Natürlich: Man kann Kitsch komponieren, aber dann muss man es auch können. Diese vier Sätze sind erbärmlich schlecht instrumentiert. Und man muss Joana Mallwitz fragen, warum sie diese dilettantische Partitur auf das Programm gesetzt hat. Mag sein, dass man das in Erfurt oder Nürnberg anbieten kann – hier in Berlin hat diese unterkomplexe Musik nichts verloren. Das war wirklich zum Fremdschämen.

Die Orchesterfrage

Igor Strawinskys "Le sacre du printemps" – das ist ein Brocken von gigantischer, geradezu archaischer Wucht. Joana Mallwitz hat das geradezu vorgearbeitet – ihre Ansätze sind klar: Deutlichkeit, Kontrolle, klare Akzente – da ist nichts dem Zufall überlassen.

Man hat die Anstrengung im Konzerthausorchester gehört, dieses Ergebnis zu erzielen. Die Zeit unter ihrem Vorgänger Christoph Eschenbach hat der Orchesterkultur hörbar geschadet. Die Präzision, die Joana Mallwitz verlangt, kann das Orchester nur unter Aufbietung größter Mühe aufbringen.

Das Stück wird abgearbeitet, Moment für Moment, es tritt auf der Stelle, hat etwas unglaublich Schwerfälliges, Mühsames.
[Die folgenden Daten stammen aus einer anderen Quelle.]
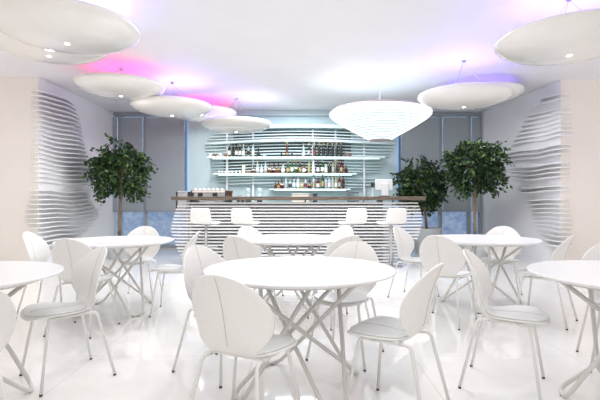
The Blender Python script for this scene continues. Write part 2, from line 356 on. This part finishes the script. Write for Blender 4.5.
for i, (k, h, bo, la, ca, px) in enumerate(mid): bottle(k, h, bo, la, ca, px, 1, i, 'middle')
low = [('square', .15, 'brown', 'black', 'black', 275.5), ('square', .17, 'amber', 'gold', 'black', 278.5), ('squat', .26, 'red', 'white', 'black', 282), ('square', .26, 'clear', 'silver', 'silver', 286), ('square', .24, 'clear', 'black', 'silver', 290), ('squat', .28, 'clear', 'white', 'red', 294), ('square', .30, 'clear', 'white', 'silver', 298), ('squat', .24, 'yellow', 'white', 'red', 302), ('square', .27, 'clear', 'red', 'black', 305.5),
       ('squat', .22, 'red', 'silver', 'black', 309.5), ('wine', .32, 'clear', 'gold', 'black', 313.5), ('square', .26, 'red', 'white', 'black', 318), ('wine', .38, 'green', 'gold', 'gold', 322.5), ('wine', .30, 'clear', 'silver', 'black', 326), ('wine', .31, 'clear', 'white', 'black', 329.3), ('wine', .30, 'clear', 'silver', 'gold', 332.6), ('wine', .30, 'yellow', 'white', 'gold', 336), ('wine', .32, 'red', 'silver', 'silver', 339.5), ('wine', .31, 'red', 'black', 'black', 343.2)]
for i, (k, h, bo, la, ca, px) in enumerate(low): bottle(k, h, bo, la, ca, px, 2, i, 'lowest')
# small vessels
def cup(m, label, px, shelf, dy, group, r=.03, h=.06, name='tea_cup', d=None, z=None, cat='cup'):
    o = obj(name, L([(0, 0), (r * .6, 0), (r * .95, h * .5), (r, h), (r * .88, h), (r * .8, h * .5), (0, h * .15)], 14), m, smooth=True)
    d = d or SY + dy; o.location = (sx(px, d), d, (SHELF[shelf] + .001) if z is None else z); return tag(o, label, cat, group)
for i, px in enumerate((210.5, 215, 220.5, 225.5)):
    cup(M['brown'] if i % 2 == 1 else M['white'], '%s small cup, %s vessel from the left end of the top shelf' % ('brown' if i % 2 == 1 else 'white', ordn[i]), px, 0, -.075, 'cups on the top shelf', .045, .07)
for i, px in enumerate((219, 222.2, 225.4, 229, 232.2, 236, 240)):
    cup(M['white'], 'small white glass cup, %s from the left end of the middle shelf' % ordn[i], px, 1, -.075, 'cups on the middle shelf', .028, .06)
cup(BC['clear'], 'low clear bowl beside the black round bottle on the top shelf', 264.5, 0, -.08, None, .05, .05, 'glass_bowl', cat='bowl')
o = obj('canister', L([(0, 0), (.04, 0), (.04, .19), (.032, .2), (0, .2)], 16), M['cream'], loc=(sx(244), SY - .075, SHELF[1] + .001)); tag(o, 'tall cream canister left of the bottles on the middle shelf', 'canister')
o = obj('wooden_box', B(-.045, .045, -.03, .03, 0, .05), M['brown'], loc=(sx(248.7), SY - .075, SHELF[1] + .001)); tag(o, 'small brown wooden box beside the cream canister', 'box')
o = obj('round_pot', L([(0, 0), (.06, 0), (.085, .05), (.09, .07), (.07, .085), (0, .09)], 16), noisy(mat('woven_brown', (.2, .12, .08), .8), (.08, .05, .04), (.4, .3, .25), 60), loc=(sx(348), SY - .06, SHELF[0] + .001)); tag(o, 'patterned brown round pot at the right end of the top shelf', 'pot')
o = obj('flat_box', B(-.06, .06, -.03, .03, 0, .05), M['dark'], loc=(sx(296), SY - .075, SHELF[0] + .001), bevel=.01); tag(o, 'flat black box lying on the top shelf among the bottles', 'box')
for i, px in enumerate((281.5, 292)):
    o = cup(M['dark'], 'black stemmed goblet %s the brown and gold bottle on the top shelf' % ('left of' if i == 0 else 'right of'), px, 0, -.075, 'black goblets', .022, .11, 'goblet', cat='goblet')

# ---------------- things on the back counter ----------------
CT = 1.001; CY = 9.9
def cx_(px): return (px - 300) * CY / 450
em = thing('espresso_machine', 'wide steel espresso machine with cups on top behind the bar', 'espresso machine', (cx_(210.5), CY, CT))
obj('body', B(-.37, .37, -.12, .25, .14, .37), M['steel'], em, bevel=.02); obj('drip_tray', B(-.36, .36, -.25, .24, .02, .12), M['steel'], em, bevel=.01)
obj('cup_rail', fillet and T(fillet([(-.36, -.2, .39), (.36, -.2, .39), (.36, .24, .39), (-.36, .24, .39)], .04, 4, True), .008, 6, True), M['copper'], em)
obj('top_deck', B(-.38, .38, -.21, .25, .34, .375), M['cream'], em, bevel=.005)
for x in (-.2, .12): 
    gh = obj('group_head', L([(0, 0), (.04, 0), (.045, .08), (0, .08)], 16, (x, -.17, .25)), M['dark'], em); obj('portafilter', T([(x, -.17, .24), (x, -.3, .23)], .014), M['brown'], gh)
for x in (-.37, .37): obj('side_panel', B(x - .015, x + .015, -.22, .25, .02, .38), M['dark'], em, bevel=.005)
obj('foot', B(-.34, .34, -.2, .2, 0, .02), M['dark'], em)
for i in range(7):
    o = obj('coffee_cup', L([(0, .055), (.022, .055), (.037, .03), (.04, 0), (.034, 0), (0, .04)], 14), M['white'], smooth=True, loc=(cx_(196 + i * 4.4), CY - .05, CT + .3765)); tag(o, 'upturned white coffee cup, %s from the left on the espresso machine' % ordn[i], 'cup', 'cups on the espresso machine')
gr = thing('coffee_grinder', 'black coffee grinder at the right of the espresso machine', 'coffee grinder', (cx_(230.5), CY, CT))
obj('body', B(-.04, .04, -.06, .08, 0, .24), M['dark'], gr, bevel=.01); obj('hopper', L([(.03, .24), (.05, .36), (.05, .38), (0, .38)], 16), BC['amber'], gr)
kt = thing('steel_container', 'steel two-handled container at the left end behind the bar', 'container', (cx_(183.5), CY, CT))
obj('body', B(-.12, .12, -.1, .1, 0, .35), M['steel'], kt, bevel=.02); obj('side_panel', B(-.14, -.12, -.1, .1, 0, .36), M['dark'], kt); obj('side_panel', B(.12, .14, -.1, .1, 0, .36), M['dark'], kt); obj('lid', B(-.11, .11, -.09, .09, .35, .37), M['white'], kt, bevel=.008)
ts = thing('toaster', 'small steel appliance with two dark slots right of the espresso machine', 'appliance', (cx_(241), CY, CT))
obj('body', B(-.09, .09, -.08, .08, 0, .28), M['steel'], ts, bevel=.02)
for x in (-.045, .045): obj('slot', B(x - .025, x + .025, -.09, -.075, .13, .22), M['dark'], ts)
for i, px in enumerate((250, 259.5)):
    v = thing('coffee_syphon', 'glass coffee syphon on a black stand, %s one of the pair' % ('left' if i == 0 else 'right'), 'coffee syphon', (cx_(px) - (.04 if i == 0 else 0), CY, CT), group='coffee syphons behind the bar')
    obj('stand', L([(0, 0), (.06, 0), (.06, .12), (.05, .2), (0, .2)], 16), M['dark'], v); obj('lower_globe', L([(0, .2), (.04, .22), (.05, .26), (.03, .3), (.012, .32), (0, .32)], 16), BC['clear'], v, smooth=True)
    obj('upper_chamber', L([(.012, .32), (.04, .36), (.042, .44), (.036, .44), (0, .34)], 16), BC['clear'], v, smooth=True); obj('post', T([(.06, 0, .02), (.06, 0, .42)], .006), M['steel'], v)
o = thing('storage_box', 'cream ceramic crate on the counter below the lowest bottle shelf', 'box', (cx_(300.5), CY, CT)); obj('body', B(-.19, .19, -.1, .1, 0, .3), M['cream'], o, bevel=.01); obj('lid', B(-.2, .2, -.11, .11, .3, .32), M['cream'], o, bevel=.005)
o = thing('storage_box', 'black box right of the cream crate behind the bar', 'box', (cx_(315), CY, CT)); obj('body', B(-.045, .045, -.05, .05, 0, .3), M['dark'], o, bevel=.01); obj('lid', B(-.05, .05, -.055, .055, .3, .32), M['dark'], o)
wb = thing('wire_rack', 'black wire rack at the right end of the shelving behind the bar', 'rack', (cx_(353), CY, CT)); bm = bmesh.new()
for z in (.02, .15, .34): tube(bm, fillet([(-.12, -.1, z), (.12, -.1, z), (.12, .1, z), (-.12, .1, z)], .03, 3, True), .007, 6, True)
for k in range(9):
    for y in (-.1, .1): tube(bm, [(-.11 + k * .0275, y, .02), (-.11 + k * .0275, y, .34)], .004, 5)
obj('frame', bm, M['wire'], wb); bm = bmesh.new(); box(bm, -.1, .1, -.08, .08, .012, .02); obj('base', bm, M['wire'], wb)
# point-of-sale screen on the bar, card reader beside it
PX = (384 - 300) / 450 * 8.75; ps = thing('cash_register_screen', 'white register screen turned away, standing on the bar', 'monitor', (PX, 8.75, 1.246))
obj('base', L([(0, 0), (.11, 0), (.11, .015), (0, .02)], 24), M['dark'], ps); obj('stand', B(-.05, .08, -.04, -.003, .015, .26), M['white'], ps, bevel=.01)
obj('screen_housing', B(-.17, .17, -.0, .035, .12, .34), M['white'], ps, bevel=.015); obj('screen', B(-.155, .155, .035, .038, .14, .325), M['dark'], ps)
cr_ = thing('card_reader', 'small black card reader on a stalk left of the register screen', 'card reader', (PX - .22, 8.76, 1.246))
obj('body', B(-.035, .035, -.02, .02, .18, .28), M['dark'], cr_, bevel=.006); obj('stalk', T([(0, 0, .012), (0, 0, .19)], .008), M['white'], cr_); obj('base', L([(0, 0), (.05, 0), (.05, .012), (0, .014)], 20), M['white'], cr_)

# ---------------- pendant disc lamps ----------------
DR = .75
def make_disc():
    root = thing('disc_lamp', '', 'pendant lamp')
    pr = [(0, -.165), (.12, -.164), (.28, -.156), (.42, -.140), (.54, -.115), (.63, -.085), (.70, -.05), (.738, -.015), (.75, .012), (.742, .035), (.70, .055), (.5, .068), (.25, .072), (0, .075)]
    s = obj('saucer', L(pr, 72), M['disc'], root, smooth=True)
    obj('bulb', L([(0, -.172), (.022, -.17), (.028, -.16), (0, -.15)], 20), M['lamp_on'], root)
    return root
DISC = []
def place_disc(o, x, y, z, label, col, power, hook=(0, 0), tilt=(0, 0)):
    o.location = (x, y, z); o.rotation_euler = (tilt[0], tilt[1], 0); o['label'] = label; o['group'] = 'disc lamps hung from the ceiling'
    h = CZ - z
    for k in range(3):
        a = R(90 + 120 * k + 20); p0 = Vector((.42 * math.cos(a), .42 * math.sin(a), .05)); p1 = Vector((hook[0], hook[1], h - .02))
        obj('wire', T([p0, p1], .003, 5), M['steel'], o)
    obj('ceiling_hook', L([(0, 0), (.035, 0), (.03, -.02), (0, -.02)], 16, (hook[0], hook[1], h)), M['steel'], o)
    area('downlight', (0, 0, -.18), (0, 0, 0), .12, DOWN, (1, .97, .93), shape='DISK', parent=o)
    area('uplight', (0, 0, .09), (PI, 0, 0), 1.15, power * UP, col, shape='DISK', parent=o)
violet = (.30, .22, 1); pink = (1, .09, .36); lav = (.42, .34, 1)
specs = [(-2.5, 4.83, 3.02, 'largest pearl disc lamp at the upper left, nearest the camera', lav, 4),
         (-3.28, 5.88, 3.22, 'disc lamp half hidden above and behind the largest left one', pink, .9),
         (-2.95, 7.42, 3.05, 'disc lamp below the bright pink patch of the ceiling at left', pink, 1.5),
         (-2.35, 8.27, 2.89, 'disc lamp overlapping the pink-lit one, third along the left line', violet, 4.6),
         (-1.36, 9.6, 2.79, 'smallest disc lamp, farthest along the left line beside the shelves', violet, 1.3),
         (-2.16, 10.0, 3.11, 'disc lamp tucked behind others under the small far pink patch', pink, 1.5),
         (2.55, 7.0, 2.79, 'disc lamp beside the glowing ringed chandelier, right side', violet, 4),
         (3.37, 8.4, 3.16, 'disc lamp mostly hidden behind another at the right wall', violet, 1),
         (2.9, 4.85, 2.90, 'large disc lamp cut off by the right edge of the photo', violet, 4)]
d0 = make_disc(); dd = [d0] + [copy_tree(d0) for _ in specs[1:]]
for o, sp in zip(dd, specs): place_disc(o, *sp)
dd[6].scale = (.94, .94, 1); dd[2].scale = (.95, .95, .95); dd[3].scale = (.97, .97, .97)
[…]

Mehr geht derzeit hörbar leider nicht.

Joanna Mallwitz u. das Konzerthausorchester Berlin mit Yulianna Avdeeva (Klavier) , 15.09.23 © Pablo Castagnola
Bild: Pablo Castagnola

Nett und freundlich

Yulianna Avdeeva, Chopin-Preisträgerin vor einigen Jahren, war mit dem ersten Klavierkonzert des polnisch-französischen Komponisten zu hören. Zunächst hörte man hin: Sie versucht, Geschichten zu erzählen, selbst die virtuosesten Stellen bekommen etwas Bedeutendes, Verträumtes, Gewichtiges. Nur bleibt es in solchen Details stecken. Es hangelt sich von Moment zu Moment, irgendwann hat man den Überblick verloren, und es klingt unpersönlich nett und freundlich.
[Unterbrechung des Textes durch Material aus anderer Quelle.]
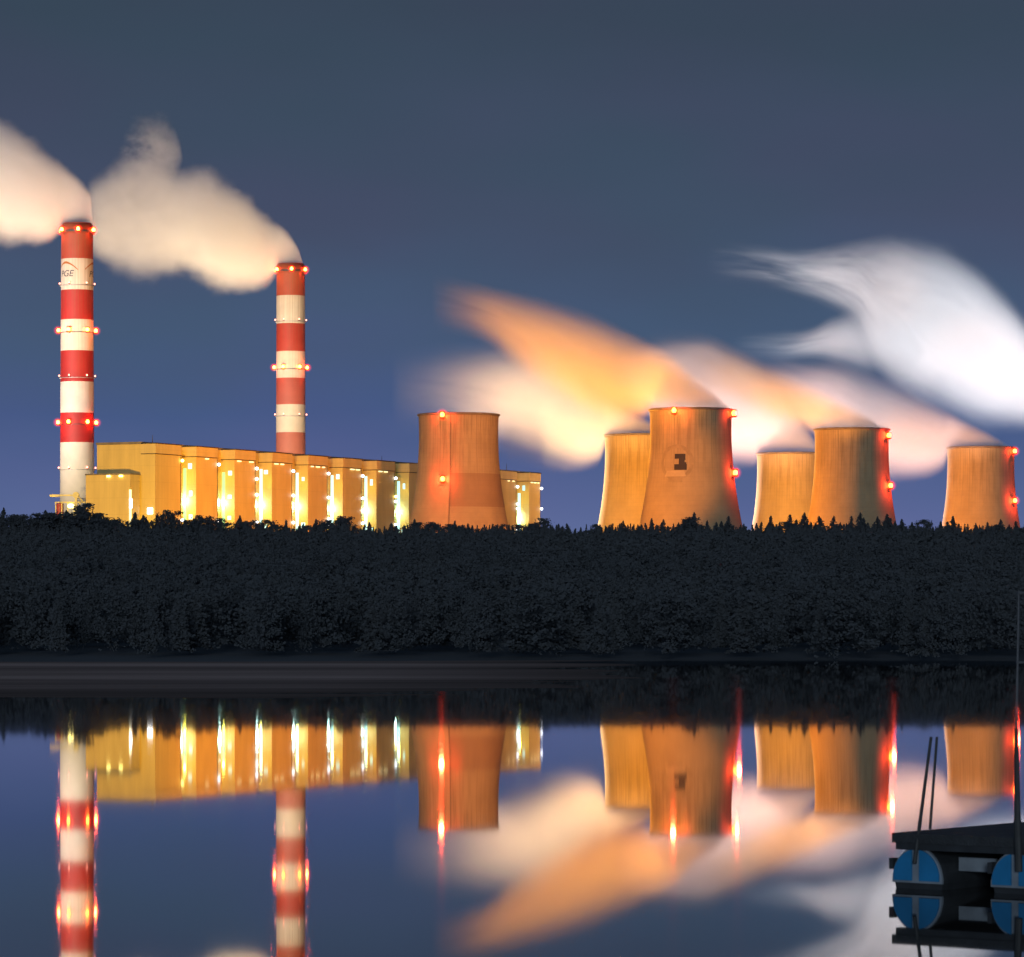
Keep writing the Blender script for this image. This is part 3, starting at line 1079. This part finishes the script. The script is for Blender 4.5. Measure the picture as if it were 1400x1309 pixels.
def plume(name, label, Y, top, bot, dens, depth, dmax, amp=.25, soft=.45, streak=True, nscale=1.0, parent=None, seed=0.0, drift=0.0, erode=1.0):
    """top/bot: outline traced as (px,row); dens/depth: (px, value); everything becomes metres at distance Y"""
    mpp = Y / FPX
    pxs = [p for p, _ in top] + [p for p, _ in bot]
    x0, x1 = min(pxs), max(pxs)
    rows = [r for _, r in top] + [r for _, r in bot]
    zlo, zhi = (max(rows) + 4), (min(rows) - 4)
    W_, H_ = (x1 - x0) * mpp, (zlo - zhi) * mpp
    org = P(x0, zlo, Y)
    nx_ = lambda p: (p - x0) / (x1 - x0)
    nz = lambda r: (zlo - r) / (zlo - zhi)
    dm = max(v for _, v in depth)
    m = bpy.data.materials.new('steam')
    m.use_nodes = True
    nt = m.node_tree
    nt.nodes.remove(nt.nodes['Principled BSDF'])
    out = nt.nodes['Material Output']
    tc = N(nt, 'ShaderNodeTexCoord').outputs['Object']
    sp = N(nt, 'ShaderNodeSeparateXYZ')
    nt.links.new(tc, sp.inputs[0])
    u = math_node(nt, 'DIVIDE', sp.outputs[0], W_, clamp=True)
    ct = float_curve(nt, [(nx_(p), nz(r)) for p, r in top], u)
    cb = float_curve(nt, [(nx_(p), nz(r)) for p, r in bot], u)
    cD = float_curve(nt, [(nx_(p), v) for p, v in dens], u)
    cY = float_curve(nt, [(nx_(p), v / dm) for p, v in depth], u)
    zn = math_node(nt, 'DIVIDE', sp.outputs[2], H_)
    mid = math_node(nt, 'MULTIPLY', math_node(nt, 'ADD', ct.outputs[0], cb.outputs[0]), .5)
    half = math_node(nt, 'MAXIMUM', math_node(nt, 'MULTIPLY', math_node(nt, 'SUBTRACT', ct.outputs[0], cb.outputs[0]), .5), 1.5 / H_)
    v = math_node(nt, 'DIVIDE', math_node(nt, 'SUBTRACT', zn, mid), half)
    yc = math_node(nt, 'MULTIPLY', math_node(nt, 'SUBTRACT', 1.0, u), drift)
    w = math_node(nt, 'DIVIDE', math_node(nt, 'SUBTRACT', sp.outputs[1], yc), math_node(nt, 'MULTIPLY', cY.outputs[0], dm))
    rad = math_node(nt, 'SQRT', math_node(nt, 'ADD', math_node(nt, 'MULTIPLY', v, v), math_node(nt, 'MULTIPLY', w, w)))
    cb_ = N(nt, 'ShaderNodeCombineXYZ')
    if streak:
        nt.links.new(math_node(nt, 'MULTIPLY', sp.outputs[0], .011 * nscale), cb_.inputs[0])
        nt.links.new(math_node(nt, 'MULTIPLY', v, 2.1), cb_.inputs[1])
        nt.links.new(math_node(nt, 'MULTIPLY_ADD', w, 1.4, seed), cb_.inputs[2])
    else:
        nt.links.new(math_node(nt, 'MULTIPLY', sp.outputs[0], .030 * nscale), cb_.inputs[0])
        nt.links.new(math_node(nt, 'MULTIPLY', sp.outputs[2], .036 * nscale), cb_.inputs[1])
        nt.links.new(math_node(nt, 'MULTIPLY_ADD', sp.outputs[1], .030 * nscale, seed), cb_.inputs[2])
    nz_ = noise(nt, cb_.outputs[0], 1.0, 4, .6)
    cf = N(nt, 'ShaderNodeCombineXYZ')                            # finer threads that open up with distance from the mouth
    nt.links.new(math_node(nt, 'MULTIPLY', sp.outputs[0], (.020 if streak else .055) * nscale), cf.inputs[0])
    nt.links.new(math_node(nt, 'MULTIPLY', v, 3.0) if streak else math_node(nt, 'MULTIPLY', sp.outputs[2], .065 * nscale), cf.inputs[1])
    nt.links.new(math_node(nt, 'MULTIPLY_ADD', w, 2.0, seed + 3.0) if streak else math_node(nt, 'MULTIPLY_ADD', sp.outputs[1], .055, seed), cf.inputs[2])
    nf = noise(nt, cf.outputs[0], 1.0, 3 if streak else 5, .55 if streak else .62)
    grow = math_node(nt, 'MULTIPLY_ADD', math_node(nt, 'SUBTRACT', 1.0, u), 1.3, .25)
    rad2 = math_node(nt, 'ADD', rad, math_node(nt, 'MULTIPLY', math_node(nt, 'MULTIPLY_ADD', nz_, 2.0, -1.0), math_node(nt, 'MULTIPLY', grow, amp)))
    rad2 = math_node(nt, 'ADD', rad2, math_node(nt, 'MULTIPLY', math_node(nt, 'MULTIPLY_ADD', nf, 2.0, -1.0), amp * (.35 if streak else 1.15)))
    prof = nt.nodes.new('ShaderNodeMapRange')
    prof.interpolation_type = 'SMOOTHSTEP'
    prof.inputs['From Min'].default_value = 1.15
    prof.inputs['From Max'].default_value = 1.0 - soft
    nt.links.new(rad2, prof.inputs['Value'])
    dn = math_node(nt, 'MULTIPLY', math_node(nt, 'MULTIPLY', prof.outputs[0], cD.outputs[0]), dmax)
    age = math_node(nt, 'POWER', math_node(nt, 'SUBTRACT', 1.0, u), .8)
    er = math_node(nt, 'MULTIPLY', age, erode)
    mixn = math_node(nt, 'ADD', math_node(nt, 'MULTIPLY', nz_, .55), math_node(nt, 'MULTIPLY', nf, .45))
    keep = nt.nodes.new('ShaderNodeMapRange')
    keep.interpolation_type = 'SMOOTHSTEP'
    nt.links.new(mixn, keep.inputs['Value'])
    nt.links.new(math_node(nt, 'MULTIPLY', er, .46), keep.inputs['From Min'])
    nt.links.new(math_node(nt, 'MULTIPLY_ADD', er, .30, .36), keep.inputs['From Max'])
    body = math_node(nt, 'MULTIPLY', dn, math_node(nt, 'MULTIPLY', keep.outputs[0], math_node(nt, 'MULTIPLY_ADD', mixn, 1.5, .3)))
    pv = nt.nodes.new('ShaderNodeVolumePrincipled')
    pv.inputs['Color'].default_value = (.97, .97, .97, 1)
    pv.inputs['Anisotropy'].default_value = 0.0
    nt.links.new(body, pv.inputs['Density'])
    nt.links.new(pv.outputs[0], out.inputs['Volume'])
    # the hull round the steam
    nt_ = ct.mapping, cb.mapping, cY.mapping
    nseg, nr = 44, 22
    vs, fs = [], []
    for i in range(nseg + 1):
        uu = i / nseg
        a_ = [mp.evaluate(mp.curves[0], uu) for mp in nt_]
        mz, hz = (a_[0] + a_[1]) / 2 * H_, max((a_[0] - a_[1]) / 2 * H_, 1.5)
        hy = max(a_[2] * dm, 1.0)
        k = 1.15 + amp * (.25 + 1.3 * (1 - uu)) * .55
        for j in range(nr):
            t = 2 * math.pi * j / nr
            vs.append((uu * W_, (1 - uu) * drift + hy * k * 1.04 * math.cos(t), mz + hz * k * 1.04 * math.sin(t)))
    for i in range(nseg):
        for j in range(nr):
            q = (j + 1) % nr
            fs.append((i * nr + j, i * nr + q, (i + 1) * nr + q, (i + 1) * nr + j))
    fs.append(tuple(range(nr))[::-1])
    fs.append(tuple(nseg * nr + j for j in range(nr)))
    o = mesh_obj(name, vs, fs, m, None, org)
    if parent is None:
        o['label'] = label
        o['category'] = 'steam plume'
        o['group'] = 'steam plumes blown to the left'
    else:
        o.parent = parent
        o.location = org - parent.location
    return o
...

Als Gewinnerin des Chopin-Wettbewerbs hatte Yulianna Avdeeva ein großes Versprechen abgegeben, aber es scheint, als ob sie in ihrer Entwicklung stehengeblieben wäre. Das klingt alles wirklich angenehm, aber ein individueller Personalstil will sich nicht vermitteln.

Brocken an Arbeit

Das Orchester spielt in Chopins Klavierkonzerten nur eine marginale Rolle. Und doch wurde hier klar, was dem Konzerthausorchester derzeit fehlt. Sicher wird Joana Mallwitz eher die anderen beiden Stücke geprobt haben, aber notfalls begleitet ein Orchester diesen Chopin halt von selbst.

Aber wenn man hört, wie es pauschal und eindimensional matt klang, die Orchesterbalance nicht stimmte, die Hornstimmen fast immer zu laut waren, dann liegt hier einiges im Argen. Joana Mallwitz wird Monate, vielleicht sogar länger brauchen, um das Konzerthausorchester an die Spitze (zurück-) zu führen. Und um diesen Brocken an Arbeit mag man sie wirklich nicht beneiden.